Despite China’s strict ban on cryptocurrency transactions, its citizens continue to find innovative ways to engage with digital assets. As the world’s most populous country, China’s unwavering interest in cryptocurrency raises questions about the ban’s effectiveness and possible changes in government policy.
Cryptocurrency Demand Remains Strong in China
Even though the Chinese government banned cryptocurrency operations, the demand for digital assets in the region appears unshaken, as noted by Bloomberg. While the average monthly inflow of cryptocurrency into China decreased by 50% within a year of the ban, data from Chainalysis, a crypto intelligence firm, reveals that it still amounts to a staggering $17 billion.
Various sources, such as FTX’s creditor profile and personal accounts from Chinese citizens trading on crypto platforms, provide evidence of China’s persistent demand for digital tokens.
Bypassing the Ban: Strategies Employed by Industry Players
The collapse of the FTX exchange serves as a prime example of the impact of China’s crypto ban on the market, as it led to a total loss of $200 billion in value. However, industry players have devised methods to circumvent the ban.
Bloomberg’s report on FTX’s bankruptcy proceedings indicates that 8% of the defunct exchange’s customer base consisted of Chinese citizens. Jack Ding, a lawyer representing six Chinese creditors with a combined claim of $10 million, explained that enforcing the crypto ban on Chinese individuals domestically and abroad is challenging.
The level of compliance of these exchanges is debatable. Interviews with Chinese investors reveal their ability to trade on platforms like Binance and OKX following the imposition of the crypto ban. While they may have used virtual private networks (VPNs) to execute transactions, these investors claimed to have registered on the exchanges using Chinese identification.
Loopholes and Speculations: The Future of China’s Crypto Ban
Additional evidence of China’s crypto ban’s shortcomings includes reports that major crypto exchange Huobi once allowed Chinese citizens to access its platform using Dominican digital identities.
The People’s Bank of China has not commented on the evidence of Chinese citizens’ ongoing cryptocurrency trading.
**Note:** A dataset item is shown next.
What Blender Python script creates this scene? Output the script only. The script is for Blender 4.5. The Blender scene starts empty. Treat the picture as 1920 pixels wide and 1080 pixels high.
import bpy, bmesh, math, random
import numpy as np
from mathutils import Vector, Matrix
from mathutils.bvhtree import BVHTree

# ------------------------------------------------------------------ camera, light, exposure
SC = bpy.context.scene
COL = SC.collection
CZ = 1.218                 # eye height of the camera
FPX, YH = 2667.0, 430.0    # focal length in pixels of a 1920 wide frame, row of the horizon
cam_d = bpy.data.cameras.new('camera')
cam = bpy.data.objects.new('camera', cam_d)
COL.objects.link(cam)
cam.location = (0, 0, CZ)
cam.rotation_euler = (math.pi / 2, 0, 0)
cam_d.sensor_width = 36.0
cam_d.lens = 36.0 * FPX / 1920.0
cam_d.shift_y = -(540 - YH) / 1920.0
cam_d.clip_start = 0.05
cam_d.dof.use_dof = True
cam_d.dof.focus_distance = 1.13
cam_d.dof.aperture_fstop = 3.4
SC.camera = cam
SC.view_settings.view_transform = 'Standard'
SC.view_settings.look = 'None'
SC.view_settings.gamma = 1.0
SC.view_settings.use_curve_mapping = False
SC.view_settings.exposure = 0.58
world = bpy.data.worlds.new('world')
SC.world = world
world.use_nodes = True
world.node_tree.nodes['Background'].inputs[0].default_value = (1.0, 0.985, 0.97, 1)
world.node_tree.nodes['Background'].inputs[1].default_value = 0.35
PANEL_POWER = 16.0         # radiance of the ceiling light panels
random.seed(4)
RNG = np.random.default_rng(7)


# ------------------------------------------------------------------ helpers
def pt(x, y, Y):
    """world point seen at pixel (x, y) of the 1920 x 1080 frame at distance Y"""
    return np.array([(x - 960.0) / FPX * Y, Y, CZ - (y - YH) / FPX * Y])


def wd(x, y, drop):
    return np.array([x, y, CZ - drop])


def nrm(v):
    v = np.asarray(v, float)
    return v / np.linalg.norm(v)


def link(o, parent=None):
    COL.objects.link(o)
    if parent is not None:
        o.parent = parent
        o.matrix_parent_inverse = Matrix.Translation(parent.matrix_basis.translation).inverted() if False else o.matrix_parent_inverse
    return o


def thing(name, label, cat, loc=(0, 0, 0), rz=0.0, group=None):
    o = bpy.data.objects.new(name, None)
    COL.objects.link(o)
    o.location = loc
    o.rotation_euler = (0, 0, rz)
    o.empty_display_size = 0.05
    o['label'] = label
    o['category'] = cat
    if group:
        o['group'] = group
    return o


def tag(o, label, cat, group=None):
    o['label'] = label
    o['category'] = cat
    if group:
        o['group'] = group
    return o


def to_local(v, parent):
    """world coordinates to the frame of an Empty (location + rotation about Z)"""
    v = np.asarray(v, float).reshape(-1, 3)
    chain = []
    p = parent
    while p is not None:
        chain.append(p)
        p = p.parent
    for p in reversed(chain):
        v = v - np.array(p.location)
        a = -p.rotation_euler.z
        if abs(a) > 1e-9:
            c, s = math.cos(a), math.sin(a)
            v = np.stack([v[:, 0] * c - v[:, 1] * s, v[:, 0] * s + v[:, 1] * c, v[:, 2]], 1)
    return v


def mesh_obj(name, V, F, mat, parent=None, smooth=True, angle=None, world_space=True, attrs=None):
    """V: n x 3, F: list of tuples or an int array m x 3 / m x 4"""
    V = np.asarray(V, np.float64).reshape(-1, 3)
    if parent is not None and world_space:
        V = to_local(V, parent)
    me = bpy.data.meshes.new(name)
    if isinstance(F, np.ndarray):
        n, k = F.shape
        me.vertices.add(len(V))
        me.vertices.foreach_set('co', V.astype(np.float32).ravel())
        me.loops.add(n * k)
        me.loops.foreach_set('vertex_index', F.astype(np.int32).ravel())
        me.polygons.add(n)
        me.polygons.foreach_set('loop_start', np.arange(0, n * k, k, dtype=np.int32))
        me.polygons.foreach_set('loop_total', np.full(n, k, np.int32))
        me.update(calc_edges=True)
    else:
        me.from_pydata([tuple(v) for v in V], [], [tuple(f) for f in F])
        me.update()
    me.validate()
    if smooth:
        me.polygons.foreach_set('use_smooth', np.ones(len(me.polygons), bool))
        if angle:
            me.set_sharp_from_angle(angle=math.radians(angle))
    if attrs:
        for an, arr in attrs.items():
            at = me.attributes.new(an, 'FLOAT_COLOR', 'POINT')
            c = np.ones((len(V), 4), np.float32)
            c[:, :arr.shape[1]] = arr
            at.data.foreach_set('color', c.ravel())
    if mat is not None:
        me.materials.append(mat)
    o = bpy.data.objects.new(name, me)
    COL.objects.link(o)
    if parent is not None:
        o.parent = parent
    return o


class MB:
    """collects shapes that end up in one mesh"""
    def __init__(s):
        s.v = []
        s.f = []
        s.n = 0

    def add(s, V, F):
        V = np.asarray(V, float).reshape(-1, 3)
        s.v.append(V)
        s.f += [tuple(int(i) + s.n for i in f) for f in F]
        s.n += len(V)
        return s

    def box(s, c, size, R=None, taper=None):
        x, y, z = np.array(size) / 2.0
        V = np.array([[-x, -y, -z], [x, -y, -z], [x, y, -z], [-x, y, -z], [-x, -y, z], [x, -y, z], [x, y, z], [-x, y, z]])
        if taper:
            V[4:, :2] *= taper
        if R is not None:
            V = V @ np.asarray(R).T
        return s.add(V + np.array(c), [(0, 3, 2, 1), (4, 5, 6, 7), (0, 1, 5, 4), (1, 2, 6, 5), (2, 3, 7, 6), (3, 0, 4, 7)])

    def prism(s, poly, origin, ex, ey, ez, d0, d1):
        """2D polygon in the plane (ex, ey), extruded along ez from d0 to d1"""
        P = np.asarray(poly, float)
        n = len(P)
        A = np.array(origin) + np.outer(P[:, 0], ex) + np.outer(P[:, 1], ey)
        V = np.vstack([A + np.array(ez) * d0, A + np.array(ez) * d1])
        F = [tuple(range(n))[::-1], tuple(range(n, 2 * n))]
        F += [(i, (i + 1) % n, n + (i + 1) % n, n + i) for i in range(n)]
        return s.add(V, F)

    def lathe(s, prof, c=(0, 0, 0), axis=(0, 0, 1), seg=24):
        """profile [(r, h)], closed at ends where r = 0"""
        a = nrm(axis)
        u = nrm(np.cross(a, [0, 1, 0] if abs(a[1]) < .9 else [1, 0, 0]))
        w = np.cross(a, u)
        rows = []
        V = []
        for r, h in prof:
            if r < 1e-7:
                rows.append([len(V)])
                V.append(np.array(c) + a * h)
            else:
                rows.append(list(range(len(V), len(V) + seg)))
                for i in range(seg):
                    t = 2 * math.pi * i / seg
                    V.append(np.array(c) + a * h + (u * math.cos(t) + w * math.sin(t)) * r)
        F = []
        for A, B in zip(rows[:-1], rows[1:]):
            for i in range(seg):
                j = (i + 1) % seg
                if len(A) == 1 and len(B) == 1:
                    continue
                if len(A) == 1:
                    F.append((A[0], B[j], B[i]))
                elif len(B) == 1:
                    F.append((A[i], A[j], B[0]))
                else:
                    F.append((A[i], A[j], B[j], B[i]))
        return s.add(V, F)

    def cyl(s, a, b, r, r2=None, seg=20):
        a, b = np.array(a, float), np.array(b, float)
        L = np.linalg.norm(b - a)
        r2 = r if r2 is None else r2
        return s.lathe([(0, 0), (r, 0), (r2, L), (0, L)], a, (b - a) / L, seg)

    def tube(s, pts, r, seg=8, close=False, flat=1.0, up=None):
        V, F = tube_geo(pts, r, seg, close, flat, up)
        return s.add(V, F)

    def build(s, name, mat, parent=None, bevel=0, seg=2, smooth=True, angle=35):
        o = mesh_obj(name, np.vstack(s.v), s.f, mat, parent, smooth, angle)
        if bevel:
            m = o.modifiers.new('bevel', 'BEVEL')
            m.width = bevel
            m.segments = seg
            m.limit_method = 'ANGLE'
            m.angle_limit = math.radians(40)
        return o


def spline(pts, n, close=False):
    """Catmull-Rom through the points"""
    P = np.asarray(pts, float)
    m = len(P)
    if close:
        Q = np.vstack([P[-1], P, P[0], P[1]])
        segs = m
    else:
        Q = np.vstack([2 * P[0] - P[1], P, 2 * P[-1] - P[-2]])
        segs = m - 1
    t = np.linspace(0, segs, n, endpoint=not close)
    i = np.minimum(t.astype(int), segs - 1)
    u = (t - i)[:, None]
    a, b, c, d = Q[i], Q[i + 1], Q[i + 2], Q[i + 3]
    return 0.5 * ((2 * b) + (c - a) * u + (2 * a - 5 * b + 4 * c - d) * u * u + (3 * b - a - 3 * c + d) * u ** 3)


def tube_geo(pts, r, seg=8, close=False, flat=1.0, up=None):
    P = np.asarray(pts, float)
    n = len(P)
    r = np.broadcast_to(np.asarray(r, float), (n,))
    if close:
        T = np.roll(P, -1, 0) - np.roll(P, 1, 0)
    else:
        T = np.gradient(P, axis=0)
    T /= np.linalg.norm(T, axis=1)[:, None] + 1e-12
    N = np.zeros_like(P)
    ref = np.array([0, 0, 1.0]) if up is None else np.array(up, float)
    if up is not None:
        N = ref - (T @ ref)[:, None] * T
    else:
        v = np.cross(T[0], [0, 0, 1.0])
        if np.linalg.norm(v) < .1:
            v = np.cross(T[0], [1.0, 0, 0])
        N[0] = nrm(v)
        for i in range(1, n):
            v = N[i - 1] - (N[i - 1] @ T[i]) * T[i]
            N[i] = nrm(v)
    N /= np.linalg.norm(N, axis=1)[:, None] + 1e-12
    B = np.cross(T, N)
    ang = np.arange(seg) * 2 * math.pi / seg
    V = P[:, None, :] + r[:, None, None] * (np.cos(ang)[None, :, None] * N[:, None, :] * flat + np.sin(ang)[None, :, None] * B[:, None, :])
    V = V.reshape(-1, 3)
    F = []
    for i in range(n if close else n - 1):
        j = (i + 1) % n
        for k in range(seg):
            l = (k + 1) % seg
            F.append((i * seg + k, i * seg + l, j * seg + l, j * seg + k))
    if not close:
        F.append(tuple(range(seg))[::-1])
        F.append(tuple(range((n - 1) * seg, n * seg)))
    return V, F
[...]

However, there is widespread speculation that Beijing may reconsider the ban.
These discussions are fueled by the crypto-friendly policies of China’s particular administrative region, Hong Kong, which many believe to be discreetly supported by mainland China. Furthermore, the emergence of Chinese-regulatory-compliant tokens, such as Conflux (CFX), could encourage dialogue and prompt the government to relax its restrictions.
The persistence of cryptocurrency demand in China, despite the imposed ban, highlights the need for the government to reevaluate its stance on digital assets.